We have this table in our kitchen that is probably close to 20 years old. It's an oak table with a leaf in the center. The table will easily seat 6 and can seat up to 10 or so when extra folding chairs are placed around it. Our oak table has served countless meals to our family with high chairs pulled to its side. As the years passed, booster seats were added to the chairs so the kids could reach their plates. As the kids grew, many a class project or homework assignment was done around that oak table. Our table has offered its' service as a resting place for foods like pizza or hot ham and cheese sandwiches that the teens would snack on after singing praises to our God on the first Sunday nites of the month for the last 10 years. That oak table has also hosted many a conversation, some serious and some not-so-serious for many, many years. It has even been the place where events of long ago have been revealed by some of our kids.

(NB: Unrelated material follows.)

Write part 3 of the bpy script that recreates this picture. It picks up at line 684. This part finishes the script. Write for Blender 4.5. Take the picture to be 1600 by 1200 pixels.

They would typically begin with something like, "Did I ever tell you about the time...".
A couple of weeks ago, I took the leaf out of that oak table. Tim and I no longer have the need to have the larger table in our kitchen anymore with just the two of us at home now. I actually took the leaf out a few days before Mikayla, our youngest, left for college. She didn't like it. It was not okay to her for that large oval table to now be a small, round table.
But it wasn't the size of the table really that mattered. It's what the table represents - that table that has been a part of our home for as long as our children can remember. I would be telling less than the truth if I said it didn't sadden me just a bit to see its shape change from oval to round. It seems that taking the leaf out gave the whole situation a sense of finality. Tim and I really are in the "empty nest" phase of our life. That's so hard to believe!
It's such a strange feeling with mixed emotions. On the one hand, I'm so thankful that my children are growing and learning and leaving. I wouldn't want it any other way, really. I'm grateful for the kind of human beings that they are working on becoming -"remembering their Creator in the days of their youth". I'm grateful of the fact that I do believe they have come to understand that walking with God doesn't make the difficulties of life go away but it does make them bearable and that sometimes, here on earth, it's just not going to get any better than that ...bearable. I hope realizing that puts a longing in them for a place so much better.
On the other hand, the house is quieter, the closets are more empty, the table is smaller. All of that kind of leaves a void but I'm working to fill that void with useful, good things. I would never want to waste this time of my life resenting the fact that my children are no longer at the physical place where they grew up. The place where they really are and will always be is a place that can't be seen with the eyes but only felt with the heart.
For now, the extra leaf for the table is in a cool, comfortable resting place waiting for the time when it's pulled out again and put to work. Who knows? Maybe even decorating cookies or coloring with grand kids? I'm looking forward to that time when I can expand it again to it's rightful size!